--- START OF Data records ---

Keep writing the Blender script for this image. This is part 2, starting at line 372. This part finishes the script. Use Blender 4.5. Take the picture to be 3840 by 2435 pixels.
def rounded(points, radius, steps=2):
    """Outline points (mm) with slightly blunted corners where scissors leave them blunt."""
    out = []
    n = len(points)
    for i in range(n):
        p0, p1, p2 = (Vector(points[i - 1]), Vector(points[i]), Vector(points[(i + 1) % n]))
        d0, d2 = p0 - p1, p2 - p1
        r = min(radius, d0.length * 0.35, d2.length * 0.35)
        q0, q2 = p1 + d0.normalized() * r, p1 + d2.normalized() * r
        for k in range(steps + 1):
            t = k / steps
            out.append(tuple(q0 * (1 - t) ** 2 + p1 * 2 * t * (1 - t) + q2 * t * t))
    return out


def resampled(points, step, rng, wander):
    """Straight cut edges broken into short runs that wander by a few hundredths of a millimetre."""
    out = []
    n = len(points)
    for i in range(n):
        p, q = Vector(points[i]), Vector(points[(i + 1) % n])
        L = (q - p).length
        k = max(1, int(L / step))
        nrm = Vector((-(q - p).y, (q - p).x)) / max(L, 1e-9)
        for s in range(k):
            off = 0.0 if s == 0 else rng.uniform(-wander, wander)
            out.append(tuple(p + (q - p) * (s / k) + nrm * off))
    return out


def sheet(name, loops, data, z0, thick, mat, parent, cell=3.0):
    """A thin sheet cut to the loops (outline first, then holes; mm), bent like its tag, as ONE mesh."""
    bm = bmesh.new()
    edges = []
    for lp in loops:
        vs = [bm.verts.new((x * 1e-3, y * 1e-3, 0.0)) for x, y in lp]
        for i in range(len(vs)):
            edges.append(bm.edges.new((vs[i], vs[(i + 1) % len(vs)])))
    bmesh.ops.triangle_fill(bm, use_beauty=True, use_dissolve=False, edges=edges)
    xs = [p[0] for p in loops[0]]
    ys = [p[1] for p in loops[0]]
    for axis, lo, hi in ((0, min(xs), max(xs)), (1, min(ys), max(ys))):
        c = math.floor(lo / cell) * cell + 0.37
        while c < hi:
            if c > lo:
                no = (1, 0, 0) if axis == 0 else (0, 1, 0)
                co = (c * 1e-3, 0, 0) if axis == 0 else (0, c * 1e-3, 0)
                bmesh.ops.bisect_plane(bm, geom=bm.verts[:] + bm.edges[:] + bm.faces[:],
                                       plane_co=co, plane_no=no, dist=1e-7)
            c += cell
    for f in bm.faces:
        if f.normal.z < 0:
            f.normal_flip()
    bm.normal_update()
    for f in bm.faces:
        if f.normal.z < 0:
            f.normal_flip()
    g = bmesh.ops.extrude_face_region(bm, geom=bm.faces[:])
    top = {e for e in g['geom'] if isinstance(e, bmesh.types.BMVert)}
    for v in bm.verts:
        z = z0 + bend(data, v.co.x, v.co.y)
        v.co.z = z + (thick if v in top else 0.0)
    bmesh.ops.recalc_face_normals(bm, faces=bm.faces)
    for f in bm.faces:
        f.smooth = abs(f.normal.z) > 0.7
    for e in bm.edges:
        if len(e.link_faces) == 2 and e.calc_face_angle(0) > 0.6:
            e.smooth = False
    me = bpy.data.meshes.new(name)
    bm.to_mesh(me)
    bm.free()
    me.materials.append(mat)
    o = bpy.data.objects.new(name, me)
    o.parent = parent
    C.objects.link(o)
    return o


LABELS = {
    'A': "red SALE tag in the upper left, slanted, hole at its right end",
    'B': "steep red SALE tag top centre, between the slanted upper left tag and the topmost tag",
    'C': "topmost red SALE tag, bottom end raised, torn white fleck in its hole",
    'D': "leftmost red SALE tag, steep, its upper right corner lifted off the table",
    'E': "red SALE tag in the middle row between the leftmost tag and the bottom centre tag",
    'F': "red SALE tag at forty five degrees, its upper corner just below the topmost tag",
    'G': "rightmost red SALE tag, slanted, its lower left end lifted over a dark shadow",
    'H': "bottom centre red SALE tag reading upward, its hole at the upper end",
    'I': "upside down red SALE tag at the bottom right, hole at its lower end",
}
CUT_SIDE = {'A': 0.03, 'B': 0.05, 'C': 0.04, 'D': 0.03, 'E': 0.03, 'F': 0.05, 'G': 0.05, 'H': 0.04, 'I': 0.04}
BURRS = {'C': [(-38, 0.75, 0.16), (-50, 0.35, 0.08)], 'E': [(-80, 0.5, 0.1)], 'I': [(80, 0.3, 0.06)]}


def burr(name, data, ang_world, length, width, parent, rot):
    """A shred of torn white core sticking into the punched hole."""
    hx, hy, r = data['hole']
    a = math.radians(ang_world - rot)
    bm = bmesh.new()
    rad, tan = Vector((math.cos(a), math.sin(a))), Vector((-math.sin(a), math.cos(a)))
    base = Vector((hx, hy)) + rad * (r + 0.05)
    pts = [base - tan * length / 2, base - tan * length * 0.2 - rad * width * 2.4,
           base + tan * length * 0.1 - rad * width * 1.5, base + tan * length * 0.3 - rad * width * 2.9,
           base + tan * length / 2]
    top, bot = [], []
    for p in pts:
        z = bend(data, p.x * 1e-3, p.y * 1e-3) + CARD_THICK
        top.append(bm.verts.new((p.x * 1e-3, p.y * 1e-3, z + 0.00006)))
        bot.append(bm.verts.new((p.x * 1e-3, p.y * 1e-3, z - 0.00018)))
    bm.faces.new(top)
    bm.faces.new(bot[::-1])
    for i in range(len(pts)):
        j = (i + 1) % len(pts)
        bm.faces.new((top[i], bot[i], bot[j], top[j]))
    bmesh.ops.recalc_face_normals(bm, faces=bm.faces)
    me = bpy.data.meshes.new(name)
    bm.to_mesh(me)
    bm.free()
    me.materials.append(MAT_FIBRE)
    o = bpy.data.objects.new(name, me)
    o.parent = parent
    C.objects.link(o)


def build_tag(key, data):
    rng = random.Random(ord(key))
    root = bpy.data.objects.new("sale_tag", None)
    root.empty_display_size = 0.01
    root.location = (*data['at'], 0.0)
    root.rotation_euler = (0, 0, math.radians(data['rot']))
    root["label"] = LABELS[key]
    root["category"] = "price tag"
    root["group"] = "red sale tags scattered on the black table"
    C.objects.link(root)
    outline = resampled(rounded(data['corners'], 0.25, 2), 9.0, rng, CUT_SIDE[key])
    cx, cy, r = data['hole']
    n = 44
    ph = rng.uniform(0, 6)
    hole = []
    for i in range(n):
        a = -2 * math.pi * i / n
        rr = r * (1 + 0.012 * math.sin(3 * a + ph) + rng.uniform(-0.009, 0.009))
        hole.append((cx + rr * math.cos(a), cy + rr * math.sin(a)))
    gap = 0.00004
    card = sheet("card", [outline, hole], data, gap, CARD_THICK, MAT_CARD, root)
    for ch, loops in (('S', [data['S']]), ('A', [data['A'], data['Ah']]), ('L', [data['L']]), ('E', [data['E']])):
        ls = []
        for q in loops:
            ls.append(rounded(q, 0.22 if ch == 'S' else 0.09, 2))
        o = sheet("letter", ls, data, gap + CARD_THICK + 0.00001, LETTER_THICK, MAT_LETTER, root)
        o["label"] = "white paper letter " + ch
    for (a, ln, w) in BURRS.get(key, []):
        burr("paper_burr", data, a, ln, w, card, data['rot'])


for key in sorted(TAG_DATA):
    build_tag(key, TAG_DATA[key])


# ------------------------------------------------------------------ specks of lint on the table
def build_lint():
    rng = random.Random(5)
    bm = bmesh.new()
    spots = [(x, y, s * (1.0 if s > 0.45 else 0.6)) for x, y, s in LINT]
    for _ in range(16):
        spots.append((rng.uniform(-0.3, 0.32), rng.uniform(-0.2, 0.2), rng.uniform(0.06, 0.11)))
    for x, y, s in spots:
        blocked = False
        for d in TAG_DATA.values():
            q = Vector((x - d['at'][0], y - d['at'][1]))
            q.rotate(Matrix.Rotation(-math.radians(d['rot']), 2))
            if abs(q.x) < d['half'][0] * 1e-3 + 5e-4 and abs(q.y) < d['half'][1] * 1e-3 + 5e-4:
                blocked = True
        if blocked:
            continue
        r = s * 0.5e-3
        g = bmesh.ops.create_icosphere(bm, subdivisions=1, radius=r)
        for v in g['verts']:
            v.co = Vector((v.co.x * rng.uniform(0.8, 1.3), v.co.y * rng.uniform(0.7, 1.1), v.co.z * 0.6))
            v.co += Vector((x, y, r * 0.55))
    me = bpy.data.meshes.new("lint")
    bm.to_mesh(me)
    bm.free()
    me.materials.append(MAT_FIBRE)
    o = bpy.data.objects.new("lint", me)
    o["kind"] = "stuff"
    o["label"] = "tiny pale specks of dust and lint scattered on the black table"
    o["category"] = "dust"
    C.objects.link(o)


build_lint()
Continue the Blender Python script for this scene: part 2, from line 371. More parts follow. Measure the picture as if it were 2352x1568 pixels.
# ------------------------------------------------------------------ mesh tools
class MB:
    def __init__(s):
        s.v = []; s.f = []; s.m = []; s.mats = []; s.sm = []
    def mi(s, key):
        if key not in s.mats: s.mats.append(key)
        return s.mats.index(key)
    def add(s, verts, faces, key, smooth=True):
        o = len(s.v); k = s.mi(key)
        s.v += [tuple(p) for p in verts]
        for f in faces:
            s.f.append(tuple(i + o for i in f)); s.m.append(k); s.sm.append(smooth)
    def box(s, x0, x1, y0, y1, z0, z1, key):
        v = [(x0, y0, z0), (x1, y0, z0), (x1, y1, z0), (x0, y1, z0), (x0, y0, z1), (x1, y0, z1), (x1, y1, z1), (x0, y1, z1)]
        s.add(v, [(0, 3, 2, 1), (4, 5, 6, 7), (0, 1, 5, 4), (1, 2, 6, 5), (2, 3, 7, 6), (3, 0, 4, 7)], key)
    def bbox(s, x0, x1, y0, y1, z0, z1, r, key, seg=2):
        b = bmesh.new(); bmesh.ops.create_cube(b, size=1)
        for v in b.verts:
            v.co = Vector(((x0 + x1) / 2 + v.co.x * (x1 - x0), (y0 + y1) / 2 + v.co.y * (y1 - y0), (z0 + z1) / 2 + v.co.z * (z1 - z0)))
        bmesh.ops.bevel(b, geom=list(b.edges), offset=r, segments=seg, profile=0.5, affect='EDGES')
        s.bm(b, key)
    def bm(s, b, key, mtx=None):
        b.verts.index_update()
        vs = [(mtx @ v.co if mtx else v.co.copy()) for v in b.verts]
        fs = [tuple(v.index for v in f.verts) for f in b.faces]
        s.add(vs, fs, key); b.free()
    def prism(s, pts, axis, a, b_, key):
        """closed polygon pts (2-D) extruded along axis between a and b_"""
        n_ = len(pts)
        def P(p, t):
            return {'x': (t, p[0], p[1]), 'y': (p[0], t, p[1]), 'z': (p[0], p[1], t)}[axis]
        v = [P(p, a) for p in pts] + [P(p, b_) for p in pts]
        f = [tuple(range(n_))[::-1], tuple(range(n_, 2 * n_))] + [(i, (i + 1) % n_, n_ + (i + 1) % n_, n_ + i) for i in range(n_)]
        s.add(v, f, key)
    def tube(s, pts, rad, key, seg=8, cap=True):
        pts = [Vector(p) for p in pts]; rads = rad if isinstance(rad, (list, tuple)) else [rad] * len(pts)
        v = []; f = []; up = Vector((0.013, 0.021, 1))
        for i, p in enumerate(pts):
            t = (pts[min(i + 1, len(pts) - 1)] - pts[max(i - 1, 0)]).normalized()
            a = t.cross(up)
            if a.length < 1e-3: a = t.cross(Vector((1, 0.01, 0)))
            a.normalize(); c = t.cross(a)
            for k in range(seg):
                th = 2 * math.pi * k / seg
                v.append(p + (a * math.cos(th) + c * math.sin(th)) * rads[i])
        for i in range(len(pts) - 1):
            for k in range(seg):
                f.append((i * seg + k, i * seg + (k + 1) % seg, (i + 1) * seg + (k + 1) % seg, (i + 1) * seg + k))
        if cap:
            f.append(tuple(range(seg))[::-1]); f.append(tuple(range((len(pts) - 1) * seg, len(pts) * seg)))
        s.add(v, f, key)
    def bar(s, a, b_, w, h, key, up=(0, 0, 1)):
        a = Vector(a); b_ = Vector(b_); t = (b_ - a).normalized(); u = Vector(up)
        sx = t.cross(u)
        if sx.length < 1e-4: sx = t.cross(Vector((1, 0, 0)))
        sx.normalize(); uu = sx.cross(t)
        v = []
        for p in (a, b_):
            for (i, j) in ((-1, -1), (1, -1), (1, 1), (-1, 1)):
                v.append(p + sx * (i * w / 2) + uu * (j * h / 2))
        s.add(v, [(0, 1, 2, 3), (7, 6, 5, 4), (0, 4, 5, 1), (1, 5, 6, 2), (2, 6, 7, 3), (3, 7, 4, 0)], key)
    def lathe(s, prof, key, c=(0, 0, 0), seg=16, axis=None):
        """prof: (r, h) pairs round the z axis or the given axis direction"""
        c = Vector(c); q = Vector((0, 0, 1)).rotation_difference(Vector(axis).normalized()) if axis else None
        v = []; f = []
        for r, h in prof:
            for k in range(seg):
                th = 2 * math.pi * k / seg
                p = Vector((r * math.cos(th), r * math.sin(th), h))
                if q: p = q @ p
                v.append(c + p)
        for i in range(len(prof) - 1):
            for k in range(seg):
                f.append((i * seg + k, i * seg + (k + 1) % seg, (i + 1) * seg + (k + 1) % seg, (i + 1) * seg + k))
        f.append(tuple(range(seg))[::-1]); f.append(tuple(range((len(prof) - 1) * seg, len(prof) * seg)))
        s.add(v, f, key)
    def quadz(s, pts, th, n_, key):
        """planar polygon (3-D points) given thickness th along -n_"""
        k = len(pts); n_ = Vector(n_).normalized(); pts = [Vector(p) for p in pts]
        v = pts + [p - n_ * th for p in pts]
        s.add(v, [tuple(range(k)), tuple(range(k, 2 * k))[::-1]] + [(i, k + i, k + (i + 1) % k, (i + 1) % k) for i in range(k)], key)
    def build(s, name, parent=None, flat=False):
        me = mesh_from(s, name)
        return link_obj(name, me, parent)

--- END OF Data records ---

## What you have to do
Copy each line of the records above that carries the word "part".

## The answer
Keep writing the Blender script for this image. This is part 2, starting at line 372. This part finishes the script. Use Blender 4.5. Take the picture to be 3840 by 2435 pixels.
Continue the Blender Python script for this scene: part 2, from line 371. More parts follow. Measure the picture as if it were 2352x1568 pixels.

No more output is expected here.